WHAT TO PRODUCE: Write out the material exactly. Do not include the pictures.

-.-.-

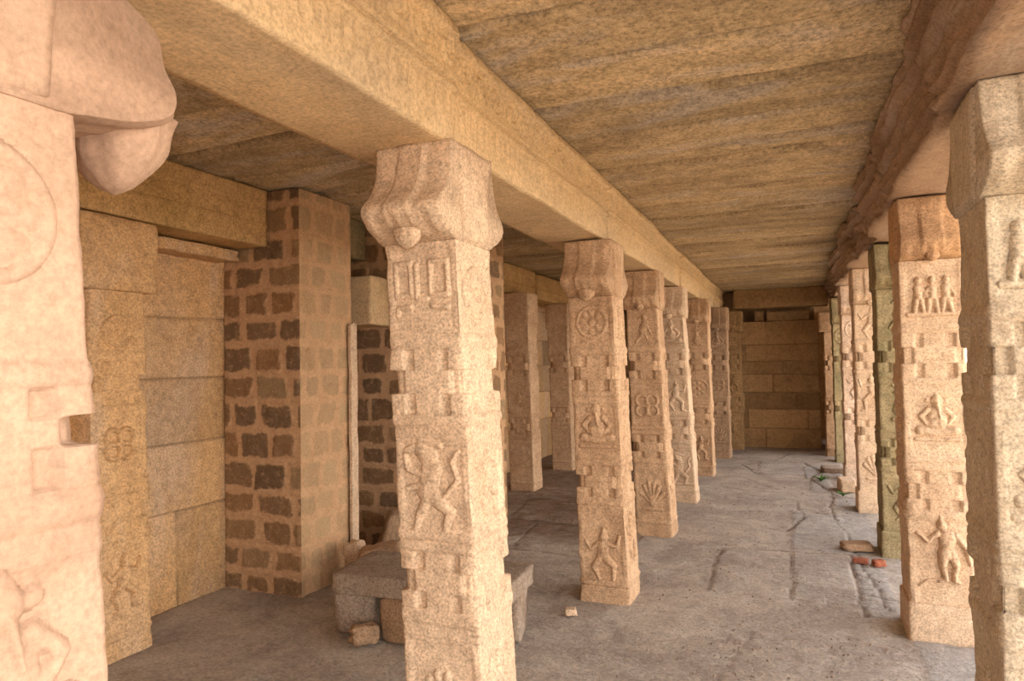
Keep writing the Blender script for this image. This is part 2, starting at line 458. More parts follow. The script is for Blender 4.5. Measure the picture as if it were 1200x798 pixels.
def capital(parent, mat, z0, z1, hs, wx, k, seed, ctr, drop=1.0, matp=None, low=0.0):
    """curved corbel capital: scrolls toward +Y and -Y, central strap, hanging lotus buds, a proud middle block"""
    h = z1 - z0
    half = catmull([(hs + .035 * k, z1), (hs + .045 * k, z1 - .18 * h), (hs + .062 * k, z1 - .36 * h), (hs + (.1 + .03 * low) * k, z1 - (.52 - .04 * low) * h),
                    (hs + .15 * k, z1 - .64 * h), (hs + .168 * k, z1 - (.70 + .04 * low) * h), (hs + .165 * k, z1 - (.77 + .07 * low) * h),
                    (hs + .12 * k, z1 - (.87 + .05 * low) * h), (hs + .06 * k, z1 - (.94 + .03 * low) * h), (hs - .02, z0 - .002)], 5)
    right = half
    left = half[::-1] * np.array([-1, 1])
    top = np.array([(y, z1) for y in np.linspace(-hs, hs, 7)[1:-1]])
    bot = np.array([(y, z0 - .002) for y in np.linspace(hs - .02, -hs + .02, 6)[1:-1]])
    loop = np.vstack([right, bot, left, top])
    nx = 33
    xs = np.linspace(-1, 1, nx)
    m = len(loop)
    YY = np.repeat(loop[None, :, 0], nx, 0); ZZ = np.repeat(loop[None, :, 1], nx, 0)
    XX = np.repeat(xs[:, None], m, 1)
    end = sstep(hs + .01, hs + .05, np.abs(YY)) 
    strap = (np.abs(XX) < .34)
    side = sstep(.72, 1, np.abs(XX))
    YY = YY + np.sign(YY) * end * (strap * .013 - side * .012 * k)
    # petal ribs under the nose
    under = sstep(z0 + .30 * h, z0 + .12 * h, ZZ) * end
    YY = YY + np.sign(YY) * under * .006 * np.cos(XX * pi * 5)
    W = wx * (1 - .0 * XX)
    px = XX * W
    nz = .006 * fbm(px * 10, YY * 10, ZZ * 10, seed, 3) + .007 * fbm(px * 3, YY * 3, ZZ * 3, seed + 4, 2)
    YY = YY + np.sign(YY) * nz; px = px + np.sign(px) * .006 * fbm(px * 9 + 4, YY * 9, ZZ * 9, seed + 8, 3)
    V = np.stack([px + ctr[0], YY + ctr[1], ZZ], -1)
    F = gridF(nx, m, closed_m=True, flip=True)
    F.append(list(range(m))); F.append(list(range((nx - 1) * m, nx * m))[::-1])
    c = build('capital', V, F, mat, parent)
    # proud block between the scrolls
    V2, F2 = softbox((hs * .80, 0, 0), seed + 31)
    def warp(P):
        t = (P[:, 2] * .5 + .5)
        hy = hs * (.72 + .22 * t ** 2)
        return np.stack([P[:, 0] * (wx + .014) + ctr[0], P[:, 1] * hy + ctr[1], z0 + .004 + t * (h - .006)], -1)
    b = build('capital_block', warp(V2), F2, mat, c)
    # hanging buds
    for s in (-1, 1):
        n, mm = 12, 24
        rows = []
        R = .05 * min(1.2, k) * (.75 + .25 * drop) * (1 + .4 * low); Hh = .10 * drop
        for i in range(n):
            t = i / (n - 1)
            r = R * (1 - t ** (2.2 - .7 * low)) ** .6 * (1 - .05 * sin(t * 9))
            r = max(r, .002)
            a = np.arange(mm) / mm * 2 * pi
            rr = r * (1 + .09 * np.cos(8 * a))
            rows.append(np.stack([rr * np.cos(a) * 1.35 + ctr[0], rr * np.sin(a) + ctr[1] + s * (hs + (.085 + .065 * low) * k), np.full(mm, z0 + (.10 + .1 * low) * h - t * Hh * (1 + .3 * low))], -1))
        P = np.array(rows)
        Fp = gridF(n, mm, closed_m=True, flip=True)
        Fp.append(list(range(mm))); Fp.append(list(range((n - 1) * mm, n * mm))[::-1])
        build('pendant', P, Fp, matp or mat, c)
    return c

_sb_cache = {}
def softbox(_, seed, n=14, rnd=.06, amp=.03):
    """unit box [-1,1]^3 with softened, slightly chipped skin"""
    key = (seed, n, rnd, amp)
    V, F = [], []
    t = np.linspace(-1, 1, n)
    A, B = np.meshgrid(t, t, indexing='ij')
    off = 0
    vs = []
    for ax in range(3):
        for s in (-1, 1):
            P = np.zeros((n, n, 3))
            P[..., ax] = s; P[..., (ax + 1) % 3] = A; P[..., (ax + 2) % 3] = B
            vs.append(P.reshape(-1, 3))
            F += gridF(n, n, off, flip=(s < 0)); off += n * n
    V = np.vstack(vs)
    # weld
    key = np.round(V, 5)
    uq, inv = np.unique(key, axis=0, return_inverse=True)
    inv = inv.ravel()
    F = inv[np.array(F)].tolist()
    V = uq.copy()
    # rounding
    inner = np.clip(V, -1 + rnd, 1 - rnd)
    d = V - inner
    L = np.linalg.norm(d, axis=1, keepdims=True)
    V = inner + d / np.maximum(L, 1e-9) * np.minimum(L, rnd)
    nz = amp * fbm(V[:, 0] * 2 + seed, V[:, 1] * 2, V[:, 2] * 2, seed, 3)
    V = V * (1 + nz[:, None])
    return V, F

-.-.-

COMPLETED TASK:
Keep writing the Blender script for this image. This is part 2, starting at line 458. More parts follow. The script is for Blender 4.5. Measure the picture as if it were 1200x798 pixels.
def capital(parent, mat, z0, z1, hs, wx, k, seed, ctr, drop=1.0, matp=None, low=0.0):
    """curved corbel capital: scrolls toward +Y and -Y, central strap, hanging lotus buds, a proud middle block"""
    h = z1 - z0
    half = catmull([(hs + .035 * k, z1), (hs + .045 * k, z1 - .18 * h), (hs + .062 * k, z1 - .36 * h), (hs + (.1 + .03 * low) * k, z1 - (.52 - .04 * low) * h),
                    (hs + .15 * k, z1 - .64 * h), (hs + .168 * k, z1 - (.70 + .04 * low) * h), (hs + .165 * k, z1 - (.77 + .07 * low) * h),
                    (hs + .12 * k, z1 - (.87 + .05 * low) * h), (hs + .06 * k, z1 - (.94 + .03 * low) * h), (hs - .02, z0 - .002)], 5)
    right = half
    left = half[::-1] * np.array([-1, 1])
    top = np.array([(y, z1) for y in np.linspace(-hs, hs, 7)[1:-1]])
    bot = np.array([(y, z0 - .002) for y in np.linspace(hs - .02, -hs + .02, 6)[1:-1]])
    loop = np.vstack([right, bot, left, top])
    nx = 33
    xs = np.linspace(-1, 1, nx)
    m = len(loop)
    YY = np.repeat(loop[None, :, 0], nx, 0); ZZ = np.repeat(loop[None, :, 1], nx, 0)
    XX = np.repeat(xs[:, None], m, 1)
    end = sstep(hs + .01, hs + .05, np.abs(YY)) 
    strap = (np.abs(XX) < .34)
    side = sstep(.72, 1, np.abs(XX))
    YY = YY + np.sign(YY) * end * (strap * .013 - side * .012 * k)
    # petal ribs under the nose
    under = sstep(z0 + .30 * h, z0 + .12 * h, ZZ) * end
    YY = YY + np.sign(YY) * under * .006 * np.cos(XX * pi * 5)
    W = wx * (1 - .0 * XX)
    px = XX * W
    nz = .006 * fbm(px * 10, YY * 10, ZZ * 10, seed, 3) + .007 * fbm(px * 3, YY * 3, ZZ * 3, seed + 4, 2)
    YY = YY + np.sign(YY) * nz; px = px + np.sign(px) * .006 * fbm(px * 9 + 4, YY * 9, ZZ * 9, seed + 8, 3)
    V = np.stack([px + ctr[0], YY + ctr[1], ZZ], -1)
    F = gridF(nx, m, closed_m=True, flip=True)
    F.append(list(range(m))); F.append(list(range((nx - 1) * m, nx * m))[::-1])
    c = build('capital', V, F, mat, parent)
    # proud block between the scrolls
    V2, F2 = softbox((hs * .80, 0, 0), seed + 31)
    def warp(P):
        t = (P[:, 2] * .5 + .5)
        hy = hs * (.72 + .22 * t ** 2)
        return np.stack([P[:, 0] * (wx + .014) + ctr[0], P[:, 1] * hy + ctr[1], z0 + .004 + t * (h - .006)], -1)
    b = build('capital_block', warp(V2), F2, mat, c)
    # hanging buds
    for s in (-1, 1):
        n, mm = 12, 24
        rows = []
        R = .05 * min(1.2, k) * (.75 + .25 * drop) * (1 + .4 * low); Hh = .10 * drop
        for i in range(n):
            t = i / (n - 1)
            r = R * (1 - t ** (2.2 - .7 * low)) ** .6 * (1 - .05 * sin(t * 9))
            r = max(r, .002)
            a = np.arange(mm) / mm * 2 * pi
            rr = r * (1 + .09 * np.cos(8 * a))
            rows.append(np.stack([rr * np.cos(a) * 1.35 + ctr[0], rr * np.sin(a) + ctr[1] + s * (hs + (.085 + .065 * low) * k), np.full(mm, z0 + (.10 + .1 * low) * h - t * Hh * (1 + .3 * low))], -1))
        P = np.array(rows)
        Fp = gridF(n, mm, closed_m=True, flip=True)
        Fp.append(list(range(mm))); Fp.append(list(range((n - 1) * mm, n * mm))[::-1])
        build('pendant', P, Fp, matp or mat, c)
    return c

_sb_cache = {}
def softbox(_, seed, n=14, rnd=.06, amp=.03):
    """unit box [-1,1]^3 with softened, slightly chipped skin"""
    key = (seed, n, rnd, amp)
    V, F = [], []
    t = np.linspace(-1, 1, n)
    A, B = np.meshgrid(t, t, indexing='ij')
    off = 0
    vs = []
    for ax in range(3):
        for s in (-1, 1):
            P = np.zeros((n, n, 3))
            P[..., ax] = s; P[..., (ax + 1) % 3] = A; P[..., (ax + 2) % 3] = B
            vs.append(P.reshape(-1, 3))
            F += gridF(n, n, off, flip=(s < 0)); off += n * n
    V = np.vstack(vs)
    # weld
    key = np.round(V, 5)
    uq, inv = np.unique(key, axis=0, return_inverse=True)
    inv = inv.ravel()
    F = inv[np.array(F)].tolist()
    V = uq.copy()
    # rounding
    inner = np.clip(V, -1 + rnd, 1 - rnd)
    d = V - inner
    L = np.linalg.norm(d, axis=1, keepdims=True)
    V = inner + d / np.maximum(L, 1e-9) * np.minimum(L, rnd)
    nz = amp * fbm(V[:, 0] * 2 + seed, V[:, 1] * 2, V[:, 2] * 2, seed, 3)
    V = V * (1 + nz[:, None])
    return V, F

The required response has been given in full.